The SS Yongola Wreck

The site of the SS Yongola wreck is undoubtedly one of the best diving spots in Australia if not the world.  Located conveniently close to Townsville in Queensland, the 110-meter long steamer lies on a sandy bank 33 meters from the ocean surface.  The marine life surrounding the wreck is nothing short of spectacular and divers can expect close encounters with giant Barracuda schools, sea snakes, turtles, angelfish, butterflies, and numerous shark species. If you visit the reef between June and November you may also be fortunate enough to spot humpback whale and Minke whales in the proximity of the wreck.

Heron Island

Heron Island is a coral cay situated approximately 50 km offshore and is easily accessible by both seaplane and boat. Known across the globe for its magnificent Great Barrier Reef diving sites, the island was named by renowned underwater explorer Jacques Cousteau as one of his favorite dive spots.
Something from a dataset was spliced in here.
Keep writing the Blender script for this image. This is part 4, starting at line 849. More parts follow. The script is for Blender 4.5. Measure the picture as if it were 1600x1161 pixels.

With depths ranging between 10 and 25 meters, the waters surrounding the island are suitable for divers of varying experience levels. Marine life is plentiful around the island and divers can expect to see an impressive variety of reef fish, manta rays, turtles, reef sharks, and countless marine invertebrates. It is believed that as many as 60% of the more than 1,500 species of fish found on the Great Barrier Reef live in the waters surrounding the island.

Lady Elliot Island

Like Heron Island, Lady Elliot is also a coral cay and is situated a mere 10km from the continental shelf.  The island is situated no more than 56 km from the mainland and offers scuba divers unobstructed views of pristine coral reefs as well as numerous marine life spottings which include hawksbills, angelfish and even dolphin. If you are after a manta ray encounter or want to dive amongst countless nesting turtles, the more than 20 dive sites scattered around the island will undoubtedly meet with your approval.  Visibility in the waters surrounding the island is superb, reaching over 20 meters for most parts of the year.

There are very few, if any, dives in the world that can compete with exploring the underwater kingdoms of the Great Barrier Reef. Regardless of which part of the Reef you choose to explore you will undoubtedly be blown away by the immense beauty of one of the most remarkable natural wonders of our world.